EXERCISE PROMPT
Among the entries, which lines carry the string "this"? Copy each of them.

DATA LISTING
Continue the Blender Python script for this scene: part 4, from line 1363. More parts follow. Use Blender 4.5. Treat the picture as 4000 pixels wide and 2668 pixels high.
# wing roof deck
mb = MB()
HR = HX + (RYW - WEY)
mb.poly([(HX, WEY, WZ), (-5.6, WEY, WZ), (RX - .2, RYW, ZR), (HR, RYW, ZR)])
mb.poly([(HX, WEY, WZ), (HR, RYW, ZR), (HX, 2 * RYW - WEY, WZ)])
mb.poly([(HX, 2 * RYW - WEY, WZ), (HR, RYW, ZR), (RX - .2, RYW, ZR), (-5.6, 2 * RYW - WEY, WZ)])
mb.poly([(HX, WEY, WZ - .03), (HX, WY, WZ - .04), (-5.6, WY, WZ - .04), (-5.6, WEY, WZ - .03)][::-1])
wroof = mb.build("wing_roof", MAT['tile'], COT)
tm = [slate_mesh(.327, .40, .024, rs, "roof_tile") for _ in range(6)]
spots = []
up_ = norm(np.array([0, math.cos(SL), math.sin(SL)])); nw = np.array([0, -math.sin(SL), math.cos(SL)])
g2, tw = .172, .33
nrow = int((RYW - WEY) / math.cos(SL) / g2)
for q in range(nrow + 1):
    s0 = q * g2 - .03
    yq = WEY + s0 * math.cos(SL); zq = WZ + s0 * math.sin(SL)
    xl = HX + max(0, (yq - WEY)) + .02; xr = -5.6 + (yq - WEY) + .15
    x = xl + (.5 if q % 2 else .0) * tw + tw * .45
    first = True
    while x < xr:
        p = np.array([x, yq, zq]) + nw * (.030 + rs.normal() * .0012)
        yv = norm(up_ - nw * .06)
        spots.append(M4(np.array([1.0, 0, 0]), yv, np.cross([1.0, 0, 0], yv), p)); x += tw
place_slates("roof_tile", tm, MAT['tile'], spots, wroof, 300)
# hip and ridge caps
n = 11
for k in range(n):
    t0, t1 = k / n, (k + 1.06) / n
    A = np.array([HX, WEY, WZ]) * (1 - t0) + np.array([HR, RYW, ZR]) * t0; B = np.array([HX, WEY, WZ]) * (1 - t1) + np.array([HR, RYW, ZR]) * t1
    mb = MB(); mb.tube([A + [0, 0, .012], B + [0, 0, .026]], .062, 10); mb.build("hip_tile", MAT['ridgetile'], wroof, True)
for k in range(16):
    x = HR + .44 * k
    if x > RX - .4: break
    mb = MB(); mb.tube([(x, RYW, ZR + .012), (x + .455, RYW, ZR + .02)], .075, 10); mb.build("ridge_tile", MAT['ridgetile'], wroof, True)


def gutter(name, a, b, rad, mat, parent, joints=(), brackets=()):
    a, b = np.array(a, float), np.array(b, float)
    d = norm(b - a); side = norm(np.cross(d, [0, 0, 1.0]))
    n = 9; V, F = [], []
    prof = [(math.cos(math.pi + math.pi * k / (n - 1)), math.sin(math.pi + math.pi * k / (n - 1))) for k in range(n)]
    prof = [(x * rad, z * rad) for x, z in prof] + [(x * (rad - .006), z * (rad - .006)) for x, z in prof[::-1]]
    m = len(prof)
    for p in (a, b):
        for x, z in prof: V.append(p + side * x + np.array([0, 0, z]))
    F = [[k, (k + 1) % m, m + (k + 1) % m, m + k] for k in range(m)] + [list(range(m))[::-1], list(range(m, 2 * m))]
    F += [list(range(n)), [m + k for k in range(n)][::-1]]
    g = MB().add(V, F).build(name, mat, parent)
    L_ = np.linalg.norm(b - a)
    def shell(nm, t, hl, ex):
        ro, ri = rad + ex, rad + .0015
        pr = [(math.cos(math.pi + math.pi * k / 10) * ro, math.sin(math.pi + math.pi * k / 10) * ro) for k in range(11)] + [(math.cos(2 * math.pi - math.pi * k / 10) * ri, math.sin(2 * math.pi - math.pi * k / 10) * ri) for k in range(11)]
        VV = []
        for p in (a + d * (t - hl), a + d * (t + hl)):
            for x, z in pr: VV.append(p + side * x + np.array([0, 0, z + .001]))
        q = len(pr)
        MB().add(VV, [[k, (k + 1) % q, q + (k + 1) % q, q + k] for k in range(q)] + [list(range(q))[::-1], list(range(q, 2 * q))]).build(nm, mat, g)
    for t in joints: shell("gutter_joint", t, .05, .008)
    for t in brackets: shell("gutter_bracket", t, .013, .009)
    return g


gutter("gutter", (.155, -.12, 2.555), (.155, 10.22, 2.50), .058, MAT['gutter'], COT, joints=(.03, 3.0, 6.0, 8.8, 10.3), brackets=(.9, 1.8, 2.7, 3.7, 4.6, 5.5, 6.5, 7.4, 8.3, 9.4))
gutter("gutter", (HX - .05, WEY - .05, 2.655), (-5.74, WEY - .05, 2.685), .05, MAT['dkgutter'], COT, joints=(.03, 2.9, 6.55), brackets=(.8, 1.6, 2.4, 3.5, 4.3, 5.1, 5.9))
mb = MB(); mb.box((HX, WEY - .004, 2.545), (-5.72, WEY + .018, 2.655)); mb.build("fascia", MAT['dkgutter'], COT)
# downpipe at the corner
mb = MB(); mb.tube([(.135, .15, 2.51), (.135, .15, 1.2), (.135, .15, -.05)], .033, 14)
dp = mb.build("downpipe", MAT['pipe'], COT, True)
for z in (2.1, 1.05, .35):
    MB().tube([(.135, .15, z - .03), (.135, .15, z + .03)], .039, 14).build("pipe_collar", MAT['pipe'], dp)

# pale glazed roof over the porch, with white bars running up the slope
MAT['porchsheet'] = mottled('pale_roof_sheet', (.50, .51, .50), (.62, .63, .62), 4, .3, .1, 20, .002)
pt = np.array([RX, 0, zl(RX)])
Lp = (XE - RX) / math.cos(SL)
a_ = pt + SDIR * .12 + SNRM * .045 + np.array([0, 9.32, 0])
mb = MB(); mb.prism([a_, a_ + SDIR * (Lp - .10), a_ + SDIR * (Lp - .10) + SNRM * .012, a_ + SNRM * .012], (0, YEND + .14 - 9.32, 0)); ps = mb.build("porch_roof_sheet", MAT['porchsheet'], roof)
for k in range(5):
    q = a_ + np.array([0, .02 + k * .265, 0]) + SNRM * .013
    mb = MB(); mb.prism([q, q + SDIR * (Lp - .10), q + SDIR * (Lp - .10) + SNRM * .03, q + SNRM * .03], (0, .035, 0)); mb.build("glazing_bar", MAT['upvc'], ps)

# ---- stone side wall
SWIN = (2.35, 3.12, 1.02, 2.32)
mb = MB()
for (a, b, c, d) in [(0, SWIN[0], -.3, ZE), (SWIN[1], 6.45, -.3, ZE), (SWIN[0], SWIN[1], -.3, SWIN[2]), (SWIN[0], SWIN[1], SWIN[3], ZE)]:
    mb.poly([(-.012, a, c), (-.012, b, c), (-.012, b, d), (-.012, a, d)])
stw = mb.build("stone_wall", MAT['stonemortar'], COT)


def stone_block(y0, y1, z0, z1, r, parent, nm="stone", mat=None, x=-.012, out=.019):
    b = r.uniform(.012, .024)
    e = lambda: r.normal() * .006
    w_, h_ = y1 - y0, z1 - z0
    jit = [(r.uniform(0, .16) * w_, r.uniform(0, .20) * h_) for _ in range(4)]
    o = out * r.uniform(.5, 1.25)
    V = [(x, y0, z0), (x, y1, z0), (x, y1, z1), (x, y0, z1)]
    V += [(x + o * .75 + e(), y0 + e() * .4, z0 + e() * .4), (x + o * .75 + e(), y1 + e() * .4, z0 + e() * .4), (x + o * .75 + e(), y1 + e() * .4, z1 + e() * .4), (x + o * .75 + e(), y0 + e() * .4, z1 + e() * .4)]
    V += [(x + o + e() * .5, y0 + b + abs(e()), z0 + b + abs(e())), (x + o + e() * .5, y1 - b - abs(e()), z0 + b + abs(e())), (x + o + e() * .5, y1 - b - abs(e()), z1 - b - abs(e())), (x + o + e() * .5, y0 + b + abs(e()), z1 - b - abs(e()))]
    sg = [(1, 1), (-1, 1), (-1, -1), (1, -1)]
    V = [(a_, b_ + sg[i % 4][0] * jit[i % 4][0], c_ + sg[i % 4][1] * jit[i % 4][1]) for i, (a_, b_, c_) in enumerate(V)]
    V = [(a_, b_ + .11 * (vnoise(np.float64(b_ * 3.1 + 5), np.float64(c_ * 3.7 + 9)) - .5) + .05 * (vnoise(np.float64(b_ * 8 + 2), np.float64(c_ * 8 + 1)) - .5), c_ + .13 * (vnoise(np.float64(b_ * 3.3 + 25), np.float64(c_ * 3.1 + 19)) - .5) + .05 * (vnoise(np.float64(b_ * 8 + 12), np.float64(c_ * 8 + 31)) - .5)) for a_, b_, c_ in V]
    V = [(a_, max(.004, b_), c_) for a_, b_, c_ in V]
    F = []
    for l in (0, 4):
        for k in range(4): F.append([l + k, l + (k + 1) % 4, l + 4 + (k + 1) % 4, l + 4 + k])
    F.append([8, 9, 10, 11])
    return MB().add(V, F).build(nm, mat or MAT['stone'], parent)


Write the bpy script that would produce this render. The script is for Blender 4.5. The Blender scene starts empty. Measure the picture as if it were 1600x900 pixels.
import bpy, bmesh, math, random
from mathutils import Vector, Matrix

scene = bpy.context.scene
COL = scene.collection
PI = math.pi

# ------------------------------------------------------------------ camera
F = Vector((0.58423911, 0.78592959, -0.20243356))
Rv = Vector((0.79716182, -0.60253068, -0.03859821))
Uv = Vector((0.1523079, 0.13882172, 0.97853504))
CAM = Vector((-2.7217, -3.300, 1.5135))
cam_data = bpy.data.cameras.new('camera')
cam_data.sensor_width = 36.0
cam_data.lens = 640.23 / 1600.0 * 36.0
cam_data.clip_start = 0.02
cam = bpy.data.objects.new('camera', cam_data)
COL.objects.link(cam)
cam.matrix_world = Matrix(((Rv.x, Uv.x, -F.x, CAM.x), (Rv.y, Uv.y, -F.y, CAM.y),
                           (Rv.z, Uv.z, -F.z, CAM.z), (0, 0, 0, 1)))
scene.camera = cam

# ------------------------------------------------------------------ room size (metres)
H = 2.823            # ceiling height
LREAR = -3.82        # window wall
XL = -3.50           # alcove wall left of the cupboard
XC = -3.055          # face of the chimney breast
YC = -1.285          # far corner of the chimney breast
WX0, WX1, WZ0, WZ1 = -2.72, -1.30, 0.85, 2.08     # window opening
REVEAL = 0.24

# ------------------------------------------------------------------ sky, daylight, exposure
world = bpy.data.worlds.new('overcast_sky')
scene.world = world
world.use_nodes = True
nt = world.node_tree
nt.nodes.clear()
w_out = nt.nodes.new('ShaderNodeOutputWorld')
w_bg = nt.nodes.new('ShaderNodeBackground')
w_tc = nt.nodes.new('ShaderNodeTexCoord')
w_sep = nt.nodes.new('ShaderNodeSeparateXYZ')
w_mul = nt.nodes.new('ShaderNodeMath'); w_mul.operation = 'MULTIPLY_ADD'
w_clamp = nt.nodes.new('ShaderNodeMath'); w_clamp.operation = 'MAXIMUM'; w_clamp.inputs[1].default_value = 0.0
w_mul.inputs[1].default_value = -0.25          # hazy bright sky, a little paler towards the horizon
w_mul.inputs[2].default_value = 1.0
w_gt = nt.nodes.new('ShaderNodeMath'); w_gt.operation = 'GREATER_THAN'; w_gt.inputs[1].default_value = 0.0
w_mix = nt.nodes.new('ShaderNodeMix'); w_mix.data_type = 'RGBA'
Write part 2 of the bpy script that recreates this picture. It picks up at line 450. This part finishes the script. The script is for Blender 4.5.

RESPONSE BELOW
Continue the Blender Python script for this scene: part 4, from line 1363. More parts follow. Use Blender 4.5. Treat the picture as 4000 pixels wide and 2668 pixels high.
Write the bpy script that would produce this render. The script is for Blender 4.5. The Blender scene starts empty. Measure the picture as if it were 1600x900 pixels.
Write part 2 of the bpy script that recreates this picture. It picks up at line 450. This part finishes the script. The script is for Blender 4.5.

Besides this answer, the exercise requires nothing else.